Identify and copy all lines of the material where the string "scene" is found.
-------------------------
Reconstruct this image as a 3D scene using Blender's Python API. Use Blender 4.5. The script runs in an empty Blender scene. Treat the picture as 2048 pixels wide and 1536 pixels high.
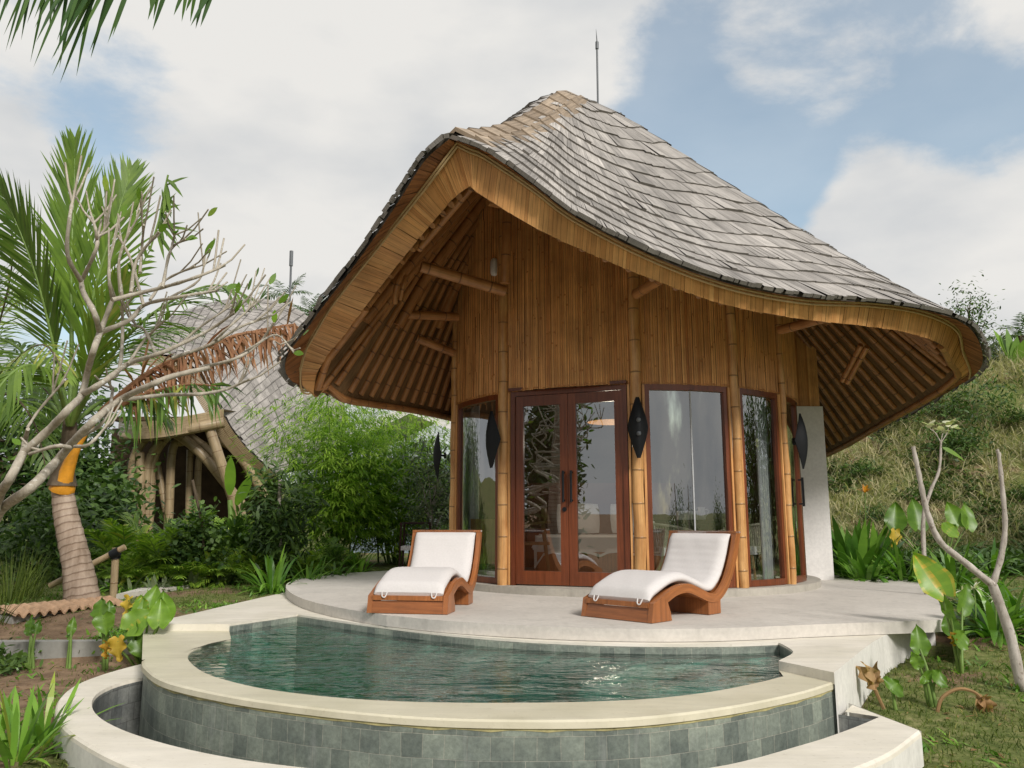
import bpy, math, random
import numpy as np
from mathutils import Vector, Matrix
R = math.radians
random.seed(7); np.random.seed(7)
S = bpy.context.scene
COL = S.collection
# ------------------------------------------------------------------ camera
F, YH, HC = 1600., 1045., 0.80          # focal length in photo pixels, horizon row, eye height over the terrace (z = 0)
PITCH = math.atan((YH - 768) / F)
cam_d = bpy.data.cameras.new("camera"); cam = bpy.data.objects.new("camera", cam_d); COL.objects.link(cam)
cam.location = (0, 0, HC); cam.rotation_euler = (R(90) + PITCH, 0, 0)
cam_d.sensor_width = 36; cam_d.lens = F / 2048 * 36; cam_d.clip_end = 3000; cam_d.clip_start = 0.05
S.camera = cam
_c, _s = math.cos(PITCH), math.sin(PITCH)
def ray(px, py):
    a = (px - 1024) / F; b = (768 - py) / F
    return Vector((a, _c - b * _s, _s + b * _c))
def at_z(px, py, z):
    d = ray(px, py); t = (z - HC) / d.z
    return Vector((d.x * t, d.y * t, z))
def at(px, py, Y):
    d = ray(px, py); t = Y / d.y
    return Vector((d.x * t, Y, HC + d.z * t))
# ------------------------------------------------------------------ world, sun
SUN_EL, SUN_AZ = R(37), R(150)           # azimuth from +Y clockwise: from the right and a little behind the camera
w = bpy.data.worlds.new("World"); S.world = w; w.use_nodes = True
nt = w.node_tree; N = nt.nodes; L = nt.links; N.clear()
def wn(t, **k):
    n = N.new(t)
    for a, b in k.items(): setattr(n, a, b)
    return n
def wmath(op, a, b=None, clamp=False):
    n = wn('ShaderNodeMath', operation=op); n.use_clamp = clamp
    for i, v in enumerate((a, b)):
        if v is None: continue
        if hasattr(v, 'links'): L.new(v, n.inputs[i])
        else: n.inputs[i].default_value = v
    return n.outputs[0]
sky = wn('ShaderNodeTexSky', sky_type='NISHITA'); sky.sun_disc = False
sky.sun_elevation = SUN_EL; sky.sun_rotation = SUN_AZ; sky.air_density = 1.0; sky.dust_density = 1.6; sky.ozone_density = 1.0
tc = wn('ShaderNodeTexCoord')
mp = wn('ShaderNodeMapping'); mp.inputs['Scale'].default_value = (1, 1, 1.9); L.new(tc.outputs['Generated'], mp.inputs['Vector'])
n1 = wn('ShaderNodeTexNoise'); n1.inputs['Scale'].default_value = 3.6; n1.inputs['Detail'].default_value = 9; n1.inputs['Roughness'].default_value = .60; n1.inputs['Distortion'].default_value = .15
L.new(mp.outputs[0], n1.inputs['Vector'])
n2 = wn('ShaderNodeTexNoise'); n2.inputs['Scale'].default_value = 3.4; n2.inputs['Detail'].default_value = 7; n2.inputs['Roughness'].default_value = .5
mp2 = wn('ShaderNodeMapping'); mp2.inputs['Location'].default_value = (3.1, 1.7, .6); mp2.inputs['Scale'].default_value = (1, 1, 2.2); L.new(tc.outputs['Generated'], mp2.inputs['Vector']); L.new(mp2.outputs[0], n2.inputs['Vector'])
def patch(px, py, rad, amt):             # an opening (negative) or a bank (positive) of cloud round one direction of the sky
    d = ray(px, py).normalized()
    v = wn('ShaderNodeVectorMath', operation='DOT_PRODUCT'); L.new(tc.outputs['Generated'], v.inputs[0]); v.inputs[1].default_value = d
    m = wn('ShaderNodeMapRange'); m.interpolation_type = 'SMOOTHSTEP'
    m.inputs['From Min'].default_value = math.cos(R(rad)); m.inputs['From Max'].default_value = 1.0
    m.inputs['To Min'].default_value = 0; m.inputs['To Max'].default_value = amt
    L.new(v.outputs['Value'], m.inputs['Value']); return m.outputs[0]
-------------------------
Exercise response:
Reconstruct this image as a 3D scene using Blender's Python API. Use Blender 4.5. The script runs in an empty Blender scene. Treat the picture as 2048 pixels wide and 1536 pixels high.
S = bpy.context.scene